• Dataset excerpt:
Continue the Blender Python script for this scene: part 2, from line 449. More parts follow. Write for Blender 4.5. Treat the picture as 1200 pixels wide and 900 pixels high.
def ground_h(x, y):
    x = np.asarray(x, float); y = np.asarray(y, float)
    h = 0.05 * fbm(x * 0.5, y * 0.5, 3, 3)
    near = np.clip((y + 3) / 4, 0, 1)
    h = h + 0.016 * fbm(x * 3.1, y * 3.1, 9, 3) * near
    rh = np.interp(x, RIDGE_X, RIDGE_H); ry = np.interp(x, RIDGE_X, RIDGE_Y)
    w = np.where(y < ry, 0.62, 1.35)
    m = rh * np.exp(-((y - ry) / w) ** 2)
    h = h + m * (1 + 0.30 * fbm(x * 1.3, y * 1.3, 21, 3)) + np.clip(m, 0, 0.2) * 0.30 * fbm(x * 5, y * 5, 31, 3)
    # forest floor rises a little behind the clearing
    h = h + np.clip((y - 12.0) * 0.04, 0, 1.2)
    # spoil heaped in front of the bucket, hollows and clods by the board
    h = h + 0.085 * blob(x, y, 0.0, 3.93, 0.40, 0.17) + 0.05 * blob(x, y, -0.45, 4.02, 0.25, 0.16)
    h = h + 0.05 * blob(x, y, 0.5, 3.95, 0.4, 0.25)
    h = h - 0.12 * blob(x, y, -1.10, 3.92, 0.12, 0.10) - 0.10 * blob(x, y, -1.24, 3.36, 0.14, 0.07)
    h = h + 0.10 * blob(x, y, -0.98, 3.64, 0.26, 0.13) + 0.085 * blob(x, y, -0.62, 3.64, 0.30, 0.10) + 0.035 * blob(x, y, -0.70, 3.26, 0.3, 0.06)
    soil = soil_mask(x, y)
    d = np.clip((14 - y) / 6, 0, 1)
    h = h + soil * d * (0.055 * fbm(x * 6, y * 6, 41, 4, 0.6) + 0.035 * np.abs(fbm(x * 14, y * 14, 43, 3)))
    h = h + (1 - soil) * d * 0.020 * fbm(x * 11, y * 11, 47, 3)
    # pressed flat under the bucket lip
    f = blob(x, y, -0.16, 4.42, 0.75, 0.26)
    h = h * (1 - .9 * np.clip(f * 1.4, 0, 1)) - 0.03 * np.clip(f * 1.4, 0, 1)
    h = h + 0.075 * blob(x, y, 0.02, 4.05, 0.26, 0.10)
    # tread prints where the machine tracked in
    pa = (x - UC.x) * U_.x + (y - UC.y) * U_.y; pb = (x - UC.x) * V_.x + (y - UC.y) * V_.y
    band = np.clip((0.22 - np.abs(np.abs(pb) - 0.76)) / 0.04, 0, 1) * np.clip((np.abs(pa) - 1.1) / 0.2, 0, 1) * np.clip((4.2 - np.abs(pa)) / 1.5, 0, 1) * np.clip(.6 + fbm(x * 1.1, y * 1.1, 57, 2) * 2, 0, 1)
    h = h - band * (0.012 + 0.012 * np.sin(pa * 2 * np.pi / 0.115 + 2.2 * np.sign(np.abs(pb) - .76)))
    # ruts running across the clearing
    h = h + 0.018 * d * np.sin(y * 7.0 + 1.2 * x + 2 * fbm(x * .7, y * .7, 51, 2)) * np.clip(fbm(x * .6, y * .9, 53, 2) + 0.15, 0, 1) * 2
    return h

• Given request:
Return the material exactly as it stands.

• Solution to this task:
Continue the Blender Python script for this scene: part 2, from line 449. More parts follow. Write for Blender 4.5. Treat the picture as 1200 pixels wide and 900 pixels high.
def ground_h(x, y):
    x = np.asarray(x, float); y = np.asarray(y, float)
    h = 0.05 * fbm(x * 0.5, y * 0.5, 3, 3)
    near = np.clip((y + 3) / 4, 0, 1)
    h = h + 0.016 * fbm(x * 3.1, y * 3.1, 9, 3) * near
    rh = np.interp(x, RIDGE_X, RIDGE_H); ry = np.interp(x, RIDGE_X, RIDGE_Y)
    w = np.where(y < ry, 0.62, 1.35)
    m = rh * np.exp(-((y - ry) / w) ** 2)
    h = h + m * (1 + 0.30 * fbm(x * 1.3, y * 1.3, 21, 3)) + np.clip(m, 0, 0.2) * 0.30 * fbm(x * 5, y * 5, 31, 3)
    # forest floor rises a little behind the clearing
    h = h + np.clip((y - 12.0) * 0.04, 0, 1.2)
    # spoil heaped in front of the bucket, hollows and clods by the board
    h = h + 0.085 * blob(x, y, 0.0, 3.93, 0.40, 0.17) + 0.05 * blob(x, y, -0.45, 4.02, 0.25, 0.16)
    h = h + 0.05 * blob(x, y, 0.5, 3.95, 0.4, 0.25)
    h = h - 0.12 * blob(x, y, -1.10, 3.92, 0.12, 0.10) - 0.10 * blob(x, y, -1.24, 3.36, 0.14, 0.07)
    h = h + 0.10 * blob(x, y, -0.98, 3.64, 0.26, 0.13) + 0.085 * blob(x, y, -0.62, 3.64, 0.30, 0.10) + 0.035 * blob(x, y, -0.70, 3.26, 0.3, 0.06)
    soil = soil_mask(x, y)
    d = np.clip((14 - y) / 6, 0, 1)
    h = h + soil * d * (0.055 * fbm(x * 6, y * 6, 41, 4, 0.6) + 0.035 * np.abs(fbm(x * 14, y * 14, 43, 3)))
    h = h + (1 - soil) * d * 0.020 * fbm(x * 11, y * 11, 47, 3)
    # pressed flat under the bucket lip
    f = blob(x, y, -0.16, 4.42, 0.75, 0.26)
    h = h * (1 - .9 * np.clip(f * 1.4, 0, 1)) - 0.03 * np.clip(f * 1.4, 0, 1)
    h = h + 0.075 * blob(x, y, 0.02, 4.05, 0.26, 0.10)
    # tread prints where the machine tracked in
    pa = (x - UC.x) * U_.x + (y - UC.y) * U_.y; pb = (x - UC.x) * V_.x + (y - UC.y) * V_.y
    band = np.clip((0.22 - np.abs(np.abs(pb) - 0.76)) / 0.04, 0, 1) * np.clip((np.abs(pa) - 1.1) / 0.2, 0, 1) * np.clip((4.2 - np.abs(pa)) / 1.5, 0, 1) * np.clip(.6 + fbm(x * 1.1, y * 1.1, 57, 2) * 2, 0, 1)
    h = h - band * (0.012 + 0.012 * np.sin(pa * 2 * np.pi / 0.115 + 2.2 * np.sign(np.abs(pb) - .76)))
    # ruts running across the clearing
    h = h + 0.018 * d * np.sin(y * 7.0 + 1.2 * x + 2 * fbm(x * .7, y * .7, 51, 2)) * np.clip(fbm(x * .6, y * .9, 53, 2) + 0.15, 0, 1) * 2
    return h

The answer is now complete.